The value of the financial package being thrown at the crisis is now over £400 billion, an unfathomably largely sum of money. Having said that, the National Audit Office estimates that the money provided by the government in 2008 to save the banks amounted to £1,162 billion – approaching three times as much. (In these circumstances, it is not hard to see why many people are unhappy that the banks now seem so unwilling to hand out to businesses the money that Sunak has expressly made available for them in the current health and economic crisis.) As Elliott observed, Sunak would “be aware the the risks of doing too little too late are far greater than those of doing too much too soon”. Which is why he did what he did.
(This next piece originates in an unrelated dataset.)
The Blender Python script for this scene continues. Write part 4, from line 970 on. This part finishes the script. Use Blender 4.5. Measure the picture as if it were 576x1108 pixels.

Let’s hope it eventually – and soon! – works out better than appears to have been the case so far.

As for the UK’s biggest bank of all, the Bank of England, it may come to pass that it is effectively ordered by the government to print money, which would inevitably call into question the Bank’s independence. Sunak has committed to pay off his ‘overdraft’ by the end of the year, but circumstances might change and he might like to extend it a bit longer given that he’s borrowing at a rate of 0.1%. The news he received on Tuesday was not designed to improve his wellbeing either. The International Monetary Fund (IMF) predicted that the UK economy will contract by 6.5% this year. (Given that the prediction for Germany was a 7% decline, we are not the back-marker.) Closer to home, though, the Office for Budgetary Responsibility (OBR) thinks things could get twice as bad as that. Whichever forecast you choose to believe, if either, the only certainty is that a breakout from decline will only start to occur once elements of the lockdown are relaxed and the economy gets moving again. Which is another subject.